Proxmox tags to solve a problem

2 Nov 2023

Each weekend I run an Ansible script that updates all my apt based VMs and containers. For the production machines, that’s everything, but my dev Proxmox is full of half-finished projects. Some of these have IP addresses reserved and are in the Ansible hosts file (because whatever service they are running is almost ready to move to the production server) others do not.

Long story short, the dev server has some containers and VM’s that need turned on before I run the updates, and some that don’t. I could just start them all up, for the ten minutes the updates usually take, but that seems wasteful somehow. If there was only some way to mark the ones I need to turn on in the Proxmox webgui! Well, there is. We can add tags to machines in Proxmox.

Proxmox has quite a comprehensive tagging system - there are different display formats, and tags can be limited to a specific set, or completely free form.
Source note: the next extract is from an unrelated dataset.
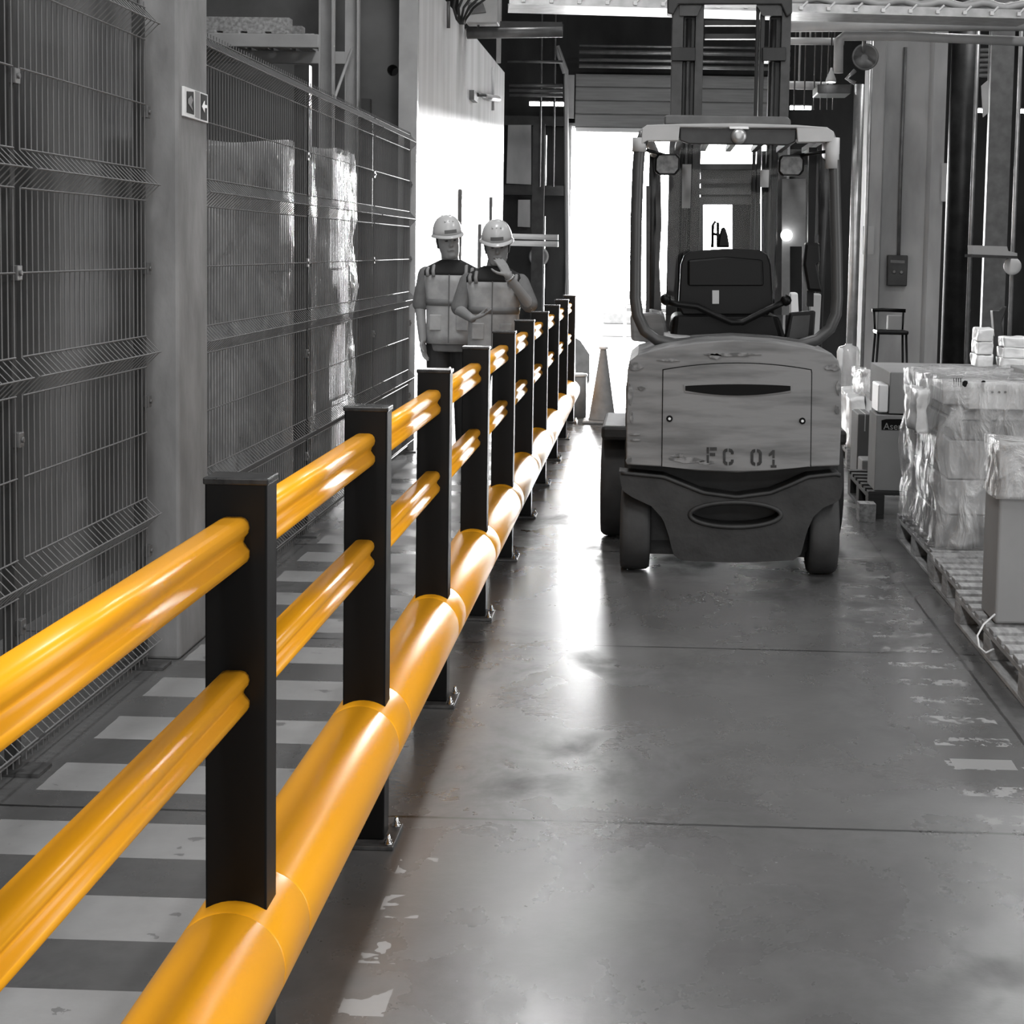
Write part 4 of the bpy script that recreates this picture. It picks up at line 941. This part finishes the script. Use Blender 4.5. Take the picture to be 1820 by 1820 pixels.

Also, there’s a heap of command line tools to work with them. For this job, I don’t really need much of that stuff - I just want to click a few things in the web gui to mark some of my VM’s with a coloured marker so I know which ones to start when I’m going to run my updates.

Here’s the steps.

Go into DataCenter | Options. One of the options is Tag Style Override. It’s called “Override” because by default, the colours are deterministically figured out from the tag text. I want to just have a nice dark blue associated with the tag apt, so I’m going to set it. It turns out I could have just skipped this step and got a nice light blue for apt. This system (of just figuring out a colour from the text) means in most cases you can completely skip this step. Each machine you tag with a particular tag will be marked with the same colour - it will just work. test = pink, fred = green, and so on.

Back to me being fussy. Opening up the Tag Style Override I’m setting apt to be dark blue with white text.

To apply these tags, you just click on the machine you want to tag, then notice that up the top of the web gui, next to the machine name, it says “No Tags”

You just click on the pencil, and enter the tag name. If you haven’t changed any of the other defaults, a coloured circle will appear next to the machine in the server view.

There are three display options for the tags - “full” which is a coloured bar including the text of the tag, “circle” which is the one shown in the first screenshot above, and “dense” which is a small rectangular bar - designed for stacking several different tags against each machine. All these options are under “tree shape” in the Tag Color Override dialogue we opened earlier.

As well as being able to see the tag blobs in the tree view, if you look at all your machines on the Datacenter | Search view, it’s possible to sort by tags - which will even further simplify the job for me of starting them all up before I run the updates.